Earlier this month, the United Nations General Assembly passed a resolution by a large majority calling on countries not to recognize Russia’s claim to the four regions.

The resolution said the four regions were “temporarily occupied by Russia” in violation of Ukraine's territorial integrity, sovereignty and political independence. The resolution demanded that Moscow reverse its “attempted illegal annexation.”

The referendums corresponded with Russian setbacks on the battlefield.

The same day referendums were announced, Putin also ordered a “partial” mobilization in Russia amid a Ukrainian counteroffensive that liberated more than 3,000 square kilometers of Ukrainian territory. Russian troops were pushed out of the northeastern Kharkiv region, and advances continue elsewhere.

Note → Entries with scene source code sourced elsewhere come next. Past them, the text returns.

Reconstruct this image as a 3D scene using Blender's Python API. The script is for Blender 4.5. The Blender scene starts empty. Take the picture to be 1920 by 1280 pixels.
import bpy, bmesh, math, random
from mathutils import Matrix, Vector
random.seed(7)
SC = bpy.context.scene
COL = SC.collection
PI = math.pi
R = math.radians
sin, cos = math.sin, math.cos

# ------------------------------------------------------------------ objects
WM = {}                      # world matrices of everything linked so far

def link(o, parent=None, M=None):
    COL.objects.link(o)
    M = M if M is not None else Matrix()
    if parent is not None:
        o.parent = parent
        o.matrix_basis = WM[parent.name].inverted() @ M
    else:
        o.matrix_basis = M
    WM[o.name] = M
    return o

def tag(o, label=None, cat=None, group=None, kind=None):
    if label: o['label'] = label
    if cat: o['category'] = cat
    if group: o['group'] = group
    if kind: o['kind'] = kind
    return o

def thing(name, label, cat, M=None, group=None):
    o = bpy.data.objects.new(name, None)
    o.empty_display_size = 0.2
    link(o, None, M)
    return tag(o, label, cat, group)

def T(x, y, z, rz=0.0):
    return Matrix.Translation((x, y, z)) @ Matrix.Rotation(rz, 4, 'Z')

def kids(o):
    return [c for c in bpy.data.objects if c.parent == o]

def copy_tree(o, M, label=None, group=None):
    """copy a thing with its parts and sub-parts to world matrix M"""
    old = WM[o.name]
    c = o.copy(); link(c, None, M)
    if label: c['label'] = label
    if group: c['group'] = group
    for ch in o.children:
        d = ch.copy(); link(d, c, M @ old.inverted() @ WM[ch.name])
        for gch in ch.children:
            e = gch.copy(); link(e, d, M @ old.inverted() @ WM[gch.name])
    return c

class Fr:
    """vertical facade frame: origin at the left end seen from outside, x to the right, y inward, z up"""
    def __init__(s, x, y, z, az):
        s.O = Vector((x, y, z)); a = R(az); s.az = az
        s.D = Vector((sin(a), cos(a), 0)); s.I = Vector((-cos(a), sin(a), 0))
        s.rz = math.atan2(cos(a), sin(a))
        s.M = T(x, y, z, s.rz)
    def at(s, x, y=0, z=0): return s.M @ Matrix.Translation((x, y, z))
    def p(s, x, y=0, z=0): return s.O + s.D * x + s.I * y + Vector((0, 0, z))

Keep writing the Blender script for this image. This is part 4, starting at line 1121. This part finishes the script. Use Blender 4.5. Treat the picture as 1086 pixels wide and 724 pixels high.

Putin’s mobilization has sparked fear across Russia, triggering a mass exodus of Russian men of military age.

Likewise, Putin’s martial law declaration comes amid signs that Ukraine’s campaign to retake Kherson, in southern Ukraine, is gathering steam.

On October 18, the Moscow-installed deputy administrator of Kherson, Kirill Stremousov, warned “the battle of Kherson” would soon begin, and told civilians to evacuate the city of Kherson “as soon as possible.”

Vladimir Saldo, the head of the city’s Moscow-installed military–civilian administration, said 50,000-60,000 civilians would leave Kherson and surrounding towns in the coming days, along with occupation administration officials.

The Ukrainian president's chief of staff, Andriy Yermak, accused Russia of staging a propaganda show to convince residents of Kherson to flee by scaring them “with fake messages about the shelling of the city by our army.”

Analysts say Putin is trying to compel more Ukrainians to fight in the Russian army. Russia-backed fighters in occupied areas of Ukraine’s eastern Donbas region have already forced local men, including Ukrainian citizens, to join the military.

Rights activists say Crimean Tatars, who are largely pro-Ukrainian, have disproportionately faced conscription in Russian-occupied Crimea.

Forcibly conscripting Ukrainians and then forcing those conscripts to relocate to Russia would violate the Geneva Convention.